Tuesday, October 19, 2021

Death in the Land of Enchantment: Tony Hillerman On Screen

Let’s get this straight: Tony Hillerman (1925-2008) was not a Navajo.  Nor did he belong to any of the other Native American tribes that still populate the American Southwest. Oklahoma-born, Hillerman was of German descent, and remained throughout his life a practicing Roman Catholic. But he built his career on eighteen mystery novels featuring Navajo Tribal Police officers Joe Leaphorn and Jim Chee. Particularly after his move, as a young journalist, to New Mexico, he became fascinated by the spirituality and the harmony with nature embedded in the traditional Navajo (or Diné) way of life. One of his proudest possessions in later years was a plaque from the Navajo nation naming him among the Special Friends of the Diné, for his skill in respectfully conveying tribal ways to generations of readers, both Native American and not.
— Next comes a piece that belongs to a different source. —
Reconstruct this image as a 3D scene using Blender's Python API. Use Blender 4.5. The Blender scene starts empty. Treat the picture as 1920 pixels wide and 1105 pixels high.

 My colleague James McGrath Morris is another writer who’s an adoptive son of New Mexican. He’s built his career on biography, and it was no surprise to see him plunge into Hillerman’s life story, which includes an impoverished childhood a serious injury on a World War II battlefield, and a long, happy marriage. I salute Jamie Morris on the publication of Tony Hillerman: A Life, now newly available in stores and the usual online outlets.  

 Since Hillerman often reached Best Seller status, it’s easy to imagine that Hollywood would have come calling. And it did, via actor/director Robert Redford, who has his own emotional connection to the Southwest and its native people.  Redford’s first attempt, backing a 1991 film version of Hillerman’s The Dark Wind, was an unmitigated failure, stemming perhaps from the wrong choice of director (Errol Morris, a famed documentarian, had never made a feature film) and producing partners. Lou Diamond Phillips and other major players were not Native Americans, despite an initial promise that native people be hired to fill out the cast, and Hopi and Navajo tribesmen took offense at how they were portrayed in the film’s story line. Both Redford and Hillerman came out of the experience feeling humiliated.

 They tried again in 2002 with a TV movie, Skinwalkers. It featured two Native American leading men, Adam Beach as the young, eager Jimmy Chee and Wes Studi as the more haunted Lt. Joe Leaphorn. Director Chris Eyre had tribal roots as well. The production, aired as part of PBS’s usually Anglo-centric Mystery series, garnered high ratings, and led to two more Leaphorn/Chee dramas, Coyote Waits and A Thief of Time, both released in 2003.  The major cast, featuring native women as well as men, remained the same as before, and new tax breaks led to filming in New Mexico, always a vital supporting character in a Hillerman story.

 I recently watched A Thief of Time with a mixture of pleasure and annoyance. Some of the acting is weak, and Hillerman’s complicated storyline (which mixes arcane tribal beliefs with some good old-fashioned murder) is hard to follow. But Wes Studi, who first made his mark in Dances with Wolves, is an effectively taciturn Leaphorn, and it’s a delight to see movie veteran Graham Greene, an Oscar nominee from that same 1990 epic, as Slick Nakai, a scalawag evangelist who peddles native antiquities on the side. According to Jamie Morris, Hillerman started out convinced that a novelist had no business trying to interfere with the filming of his book. But he did express objections (to no avail) when his female archaeologist character was turned into a flaming sexpot.  Still, the film succeeds in showing us the magnificent New Mexico landscape in all its red-rock glory.